(Task brief)
Copy the data precisely, keeping every character.

(Supplied material)
------------------------------------------------------------

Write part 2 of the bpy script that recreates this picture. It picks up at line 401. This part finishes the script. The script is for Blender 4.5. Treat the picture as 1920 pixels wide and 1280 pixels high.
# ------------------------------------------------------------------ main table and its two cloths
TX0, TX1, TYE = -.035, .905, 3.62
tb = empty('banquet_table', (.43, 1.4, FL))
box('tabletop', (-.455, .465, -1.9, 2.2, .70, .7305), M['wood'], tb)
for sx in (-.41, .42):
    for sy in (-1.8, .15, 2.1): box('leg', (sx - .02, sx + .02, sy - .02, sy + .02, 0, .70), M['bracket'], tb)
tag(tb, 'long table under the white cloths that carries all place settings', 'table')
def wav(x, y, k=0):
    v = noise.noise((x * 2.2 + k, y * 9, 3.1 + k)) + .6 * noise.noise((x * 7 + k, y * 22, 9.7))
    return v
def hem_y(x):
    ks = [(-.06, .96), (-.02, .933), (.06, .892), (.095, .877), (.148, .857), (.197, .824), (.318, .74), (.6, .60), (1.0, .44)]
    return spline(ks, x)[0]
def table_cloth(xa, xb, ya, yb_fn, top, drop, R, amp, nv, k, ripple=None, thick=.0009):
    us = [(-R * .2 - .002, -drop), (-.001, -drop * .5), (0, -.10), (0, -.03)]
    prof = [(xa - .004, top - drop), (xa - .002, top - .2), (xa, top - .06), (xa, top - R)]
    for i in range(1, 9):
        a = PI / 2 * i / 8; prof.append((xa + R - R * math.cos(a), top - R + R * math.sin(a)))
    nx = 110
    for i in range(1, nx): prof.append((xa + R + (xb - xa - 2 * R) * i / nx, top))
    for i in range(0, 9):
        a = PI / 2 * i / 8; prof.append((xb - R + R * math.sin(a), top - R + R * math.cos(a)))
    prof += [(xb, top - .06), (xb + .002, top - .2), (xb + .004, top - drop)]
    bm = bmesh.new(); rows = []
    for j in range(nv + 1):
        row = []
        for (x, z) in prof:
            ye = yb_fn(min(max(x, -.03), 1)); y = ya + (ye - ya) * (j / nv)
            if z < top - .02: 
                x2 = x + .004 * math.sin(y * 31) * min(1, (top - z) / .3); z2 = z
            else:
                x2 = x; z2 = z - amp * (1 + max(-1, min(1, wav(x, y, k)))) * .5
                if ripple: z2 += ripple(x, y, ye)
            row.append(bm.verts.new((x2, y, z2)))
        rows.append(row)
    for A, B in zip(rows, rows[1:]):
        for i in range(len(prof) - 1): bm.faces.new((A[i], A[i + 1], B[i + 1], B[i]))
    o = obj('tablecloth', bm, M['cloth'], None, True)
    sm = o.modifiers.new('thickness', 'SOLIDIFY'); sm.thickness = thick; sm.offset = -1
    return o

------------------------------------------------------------

(Written answer)
Write part 2 of the bpy script that recreates this picture. It picks up at line 401. This part finishes the script. The script is for Blender 4.5. Treat the picture as 1920 pixels wide and 1280 pixels high.
# ------------------------------------------------------------------ main table and its two cloths
TX0, TX1, TYE = -.035, .905, 3.62
tb = empty('banquet_table', (.43, 1.4, FL))
box('tabletop', (-.455, .465, -1.9, 2.2, .70, .7305), M['wood'], tb)
for sx in (-.41, .42):
    for sy in (-1.8, .15, 2.1): box('leg', (sx - .02, sx + .02, sy - .02, sy + .02, 0, .70), M['bracket'], tb)
tag(tb, 'long table under the white cloths that carries all place settings', 'table')
def wav(x, y, k=0):
    v = noise.noise((x * 2.2 + k, y * 9, 3.1 + k)) + .6 * noise.noise((x * 7 + k, y * 22, 9.7))
    return v
def hem_y(x):
    ks = [(-.06, .96), (-.02, .933), (.06, .892), (.095, .877), (.148, .857), (.197, .824), (.318, .74), (.6, .60), (1.0, .44)]
    return spline(ks, x)[0]
def table_cloth(xa, xb, ya, yb_fn, top, drop, R, amp, nv, k, ripple=None, thick=.0009):
    us = [(-R * .2 - .002, -drop), (-.001, -drop * .5), (0, -.10), (0, -.03)]
    prof = [(xa - .004, top - drop), (xa - .002, top - .2), (xa, top - .06), (xa, top - R)]
    for i in range(1, 9):
        a = PI / 2 * i / 8; prof.append((xa + R - R * math.cos(a), top - R + R * math.sin(a)))
    nx = 110
    for i in range(1, nx): prof.append((xa + R + (xb - xa - 2 * R) * i / nx, top))
    for i in range(0, 9):
        a = PI / 2 * i / 8; prof.append((xb - R + R * math.sin(a), top - R + R * math.cos(a)))
    prof += [(xb, top - .06), (xb + .002, top - .2), (xb + .004, top - drop)]
    bm = bmesh.new(); rows = []
    for j in range(nv + 1):
        row = []
        for (x, z) in prof:
            ye = yb_fn(min(max(x, -.03), 1)); y = ya + (ye - ya) * (j / nv)
            if z < top - .02: 
                x2 = x + .004 * math.sin(y * 31) * min(1, (top - z) / .3); z2 = z
            else:
                x2 = x; z2 = z - amp * (1 + max(-1, min(1, wav(x, y, k)))) * .5
                if ripple: z2 += ripple(x, y, ye)
            row.append(bm.verts.new((x2, y, z2)))
        rows.append(row)
    for A, B in zip(rows, rows[1:]):
        for i in range(len(prof) - 1): bm.faces.new((A[i], A[i + 1], B[i + 1], B[i]))
    o = obj('tablecloth', bm, M['cloth'], None, True)
    sm = o.modifiers.new('thickness', 'SOLIDIFY'); sm.thickness = thick; sm.offset = -1
    return o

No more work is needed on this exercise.